What makes a character likable? I’m probably the wrong person to ask, because as a reader, I abided Humbert Humbert’s sick fascination with little girls, Raskolnikov’s homicidal mania, and Holden Caulfield’s all-too-obvious privilege. 

Alison Umminger by Jill Sutton

Alison Umminger by Jill Sutton

I’ll tolerate a good deal of mania so long as the language is bewitching and there’s humanity beneath the characters’ strange longings. When I open a book, I’m along for the ride, and I’ve never really expected to empathize fully with the voice that drives the narrative. Reading involves engagement -- a mix of attachment and detachment as one is potentially seduced or repulsed by a voice, drawn in or put off by the behavior of the characters.  As a fan of existential novels, I’ve shared headspace with many a tortured male puzzling through the peculiarities of the daily, the absurdities of the age, and the entropic pull of doing nothing in the face of an overwhelming world.  Would I want to sit next to any of them at a dinner party?  Probably not.  But that’s not what reading is about.

Anna, the protagonist of MY FAVOURITE MANSON GIRL, is not a “nice girl” -- she is judgmental, her language is far from politically correct, and she’s made some bad choices for which she’s not altogether sorry at the story’s start. Anna has been let down, rather badly, by her family and instead of responding with transcendent kindness, she’s lonely, reactive, and searching. In short, she is a complicated human being in an existential predicament. As the title would suggest, the novel references some of history’s least likable females, the Manson girls, as both a metaphor and warning for the perils of girlhood. By the end of the novel, I’d like to think that Anna has gone on a journey -- not so much from nasty girl to nice -- but from less empathetic human to more empathetic human.  The degree of change in her character is hardly seismic, but it’s the small step on which one might imagine a larger journey to begin.

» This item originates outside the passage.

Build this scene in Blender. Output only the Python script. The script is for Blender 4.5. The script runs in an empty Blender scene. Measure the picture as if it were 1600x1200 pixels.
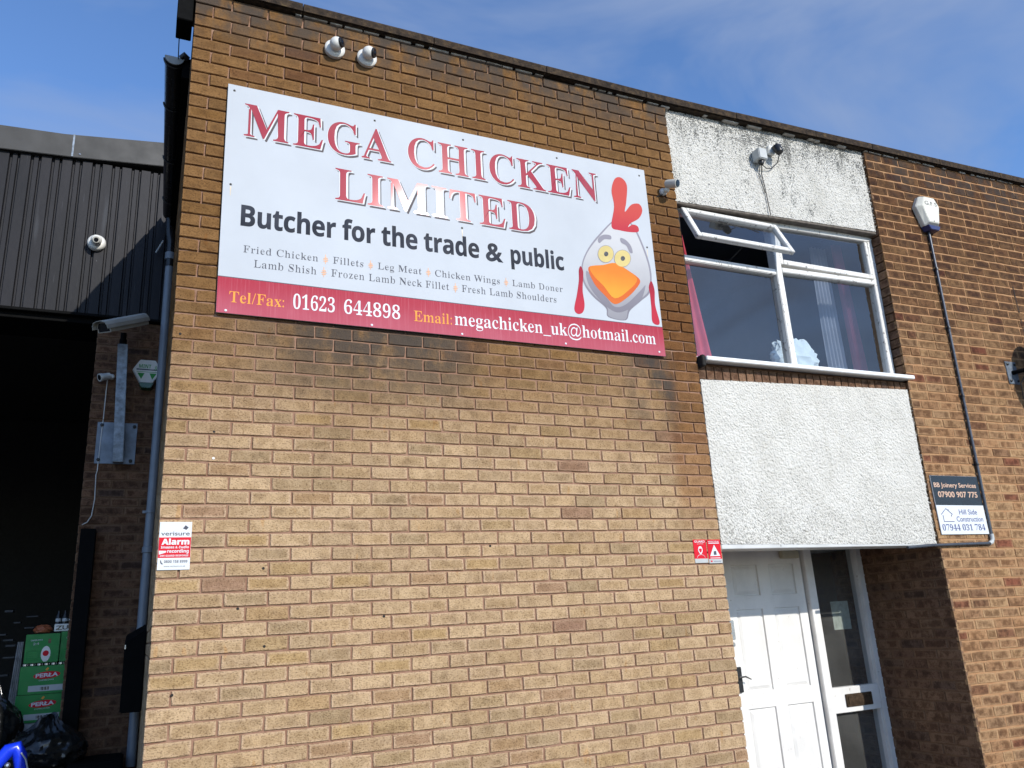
import bpy, bmesh, math, random
import numpy as np
from mathutils import Vector, Matrix

# ------------------------------------------------------------------ camera, world, sun, exposure
scene = bpy.context.scene
coll = scene.collection
CR = [[0.9121591364759821, -0.40608123049227945, -0.05535109741609823],
      [0.06850675712968318, 0.28423272858521687, -0.9563046482307607],
      [0.4040699617279968, 0.8685100979505422, 0.28708478849681296]]   # rows: right, down, forward
CC = Vector((-0.05562707839206159, -4.55219615187379, 1.5941251152492835))
CF = 1249.621824809471                                                 # focal length in 1/1600 of the width
cam_data = bpy.data.cameras.new('camera')
cam_data.sensor_width = 36.0
cam_data.lens = 36.0 * CF / 1600.0
cam_data.clip_end = 3000.0
cam_data.clip_start = 0.05
cam = bpy.data.objects.new('camera', cam_data)
coll.objects.link(cam)
cam.matrix_world = Matrix(((CR[0][0], -CR[1][0], -CR[2][0], CC[0]),
                           (CR[0][1], -CR[1][1], -CR[2][1], CC[1]),
                           (CR[0][2], -CR[1][2], -CR[2][2], CC[2]),
                           (0, 0, 0, 1)))
scene.camera = cam

SUN_DIR = Vector((0.268, -0.822, 0.455)).normalized()                  # from the ground towards the sun
world = bpy.data.worlds.new('World')
scene.world = world
world.use_nodes = True
wn = world.node_tree
wn.nodes.clear()
w_out = wn.nodes.new('ShaderNodeOutputWorld')
w_bg = wn.nodes.new('ShaderNodeBackground')
w_sky = wn.nodes.new('ShaderNodeTexSky')
w_sky.sky_type = 'NISHITA'
w_sky.sun_disc = False
w_sky.sun_elevation = math.asin(SUN_DIR.z)
w_sky.sun_rotation = math.atan2(SUN_DIR.x, SUN_DIR.y)
w_sky.altitude = 60
w_sky.air_density = 1.0
w_sky.dust_density = 0.4
w_sky.ozone_density = 3.0
w_bg.inputs['Strength'].default_value = 0.12
w_tc = wn.nodes.new('ShaderNodeTexCoord')
w_map = wn.nodes.new('ShaderNodeMapping')
w_map.inputs['Scale'].default_value = (1.0, 2.2, 3.4)
w_map.inputs['Rotation'].default_value = (0.3, 0.5, 0.9)
w_n = wn.nodes.new('ShaderNodeTexNoise')
w_n.inputs['Scale'].default_value = 1.7
w_n.inputs['Detail'].default_value = 5
w_n.inputs['Roughness'].default_value = 0.55
w_n.inputs['Distortion'].default_value = 0.5
w_mr = wn.nodes.new('ShaderNodeMapRange')
w_mr.inputs['From Min'].default_value = 0.42
w_mr.inputs['From Max'].default_value = 0.66
w_mr.inputs['To Max'].default_value = 0.70
w_mix = wn.nodes.new('ShaderNodeMix')
w_mix.data_type = 'RGBA'
w_mix.inputs[7].default_value = (1.75, 2.25, 3.4, 1)
wn.links.new(w_tc.outputs['Generated'], w_map.inputs[0])
wn.links.new(w_map.outputs[0], w_n.inputs['Vector'])
wn.links.new(w_n.outputs['Fac'], w_mr.inputs['Value'])
wn.links.new(w_mr.outputs[0], w_mix.inputs[0])
w_tint = wn.nodes.new('ShaderNodeMix')
w_tint.data_type = 'RGBA'
w_tint.blend_type = 'MULTIPLY'
w_tint.inputs[0].default_value = 1.0
w_tint.inputs[7].default_value = (0.86, 1.03, 1.25, 1)
wn.links.new(w_sky.outputs[0], w_tint.inputs[6])
wn.links.new(w_tint.outputs[2], w_mix.inputs[6])
wn.links.new(w_mix.outputs[2], w_bg.inputs['Color'])
wn.links.new(w_bg.outputs[0], w_out.inputs['Surface'])

sun_data = bpy.data.lights.new('sun', 'SUN')
sun_data.energy = 2.75
sun_data.angle = math.radians(0.5)
sun_data.color = (1.0, 0.955, 0.88)
sun = bpy.data.objects.new('sun', sun_data)
coll.objects.link(sun)
sun.rotation_euler = SUN_DIR.to_track_quat('Z', 'Y').to_euler()

scene.view_settings.view_transform = 'Standard'
scene.view_settings.look = 'None'
scene.view_settings.exposure = 0.62
scene.view_settings.gamma = 1.0
scene.view_settings.use_curve_mapping = False

rng = random.Random(7)
nr = np.random.RandomState(11)


def at(x, y, Y=0.0):
    """point of the plane at depth Y seen at photo coordinates x, y (used to survey real positions)"""
    c = ((x - 800) / CF, (y - 600) / CF, 1.0)
    d = Vector([sum(CR[k][i] * c[k] for k in range(3)) for i in range(3)])
    return CC + d * ((Y - CC.y) / d.y)


def proj(p):
    v = Vector(p) - CC
    c = [sum(CR[k][i] * v[i] for i in range(3)) for k in range(3)]
    return 800 + CF * c[0] / c[2], 600 + CF * c[1] / c[2], c[2]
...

At a reading this spring, a young man came up to me and said, a bit sheepishly, that he really liked my book.  He he found this a bit weird, the novel being told by a fifteen year old girl and all.  Anna was, he was slow to admit, someone with whom he could identify almost in spite of himself.  That a young man enjoys a novel populated almost entirely by women does not surprise me in the least -- what saddens me is that it took a college class for him to be pushed to make that leap.  These leaps across identity--all identity categories--are important because they grow empathy. In a world of ever-shortening attention spans and snap-judgments, the novel offers the broad canvas for complexity that social media makes almost impossible.  So I’d suggest that for your next read, you pull up a chair next to that prickly woman you’ve been avoiding.  Let Elisa Albert’s wildly inappropriate narrator take you through the days AFTER BIRTH of her first child, or watch four female factory works discover their real calling disposing of bodies in Natsuo Kirino’s OUT.  Ever heard of Margaret Millar?  Check out THE FIEND for a mental ride as wild as Nabokov’s.  Allow yourself the surprise and delight of the difficult female.